News

$400m health underspend must go back into care

May 27, 2026

E tū is calling on the Government to use Thursday’s Budget to direct a $400m health underspend back into community and residential support services, rather than banking the money while care workers struggle on poverty wages.

The Treasury’s latest interim financial statements, covering the nine months to 31 March 2026, show health expenses came in $400m below forecast. The shortfall sits mainly in payments for community and residential-based support services, the parts of the system that rely on home support workers, residential aged care workers, and disability support workers to keep running.

Thursday’s Budget will reveal whether that money flows back into the sector that needed it, or whether the Government banks the savings to flatter the books.

The underspend lands on top of last year’s Budget decision to gut pay equity, which extinguished 33 active claims and stripped nearly $13 billion from the future wages of women working in care and community services.

E tū home support worker Tamara Baddeley says the underspend is consistent with the poor approach our Government has taken for care and support.

“It’s very frustrating, but not surprising, that the sector is not even getting all the money we are supposed to get,” Tamara says.

“The Government is hell-bent on debt reduction to make them look good, but it’s just going to exacerbate the issues in the future.

“When they stripped away pay equity last year, they forgot one very important thing – the money we spend in the local economy is vital and a lot of it even gets back to the Government through our taxes and GST.”

E tū Director Amy Hansen says the Budget will show where the Government’s priorities really lie.

“This $400m is money that was meant to support some of the most undervalued workers in the country. People who care for elderly New Zealanders, who support disabled people, who hold our community services together,” Amy says.

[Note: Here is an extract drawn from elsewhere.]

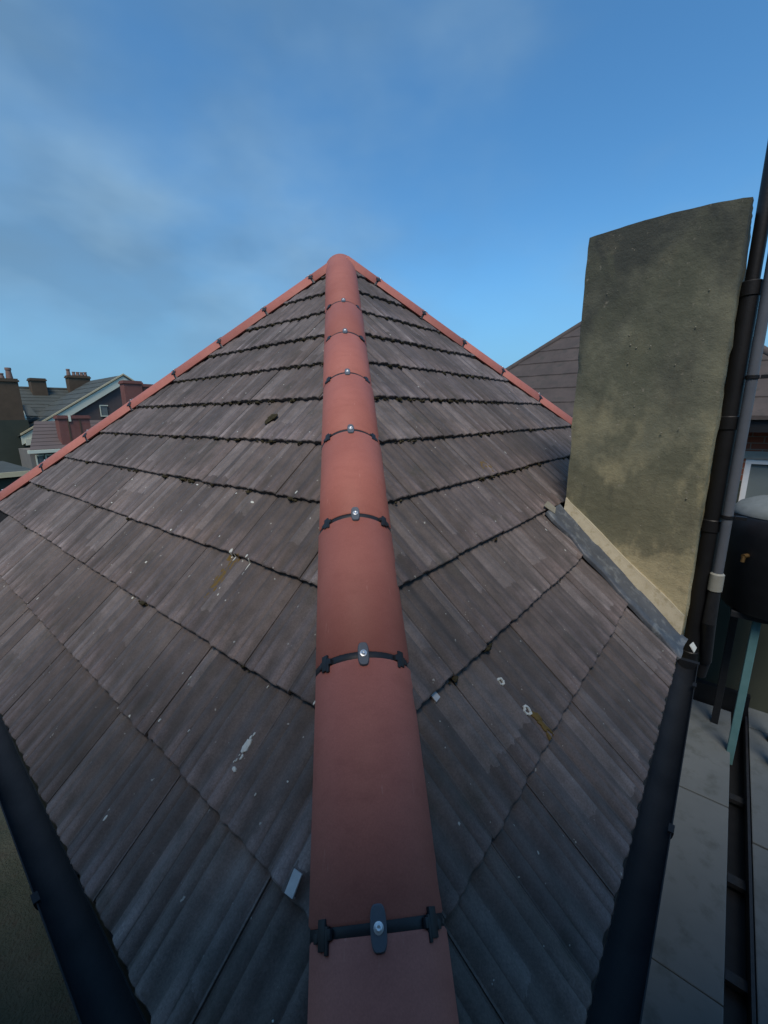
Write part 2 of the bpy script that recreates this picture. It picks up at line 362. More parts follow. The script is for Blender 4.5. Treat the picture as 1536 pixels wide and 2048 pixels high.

“For a decade, workers and providers have been carrying growing client needs on inadequate funding. The workforce has absorbed that pressure on top of low pay and tough conditions. Te Whatu Ora cannot now turn around and frame this underspend as a story about provider efficiency. Most providers are running on the smell of an oily rag, and the workforce is paying the price.

“After tearing $13 billion out of pay equity last year, and underinvesting in home and community support services for three years, the Government cannot now quietly pocket an underspend that was earmarked for the very same workers. That would be a betrayal on top of a betrayal. People are leaving the sector because they cannot afford to stay, and reinvesting this money is the absolute least the Government can do.

“On Thursday the Government has a choice. They can put this money back into the workforce that delivers care every day, or they can use it to dress up the books while care workers go to food banks. If they choose the second option, every care worker in the country will know exactly where they stand.”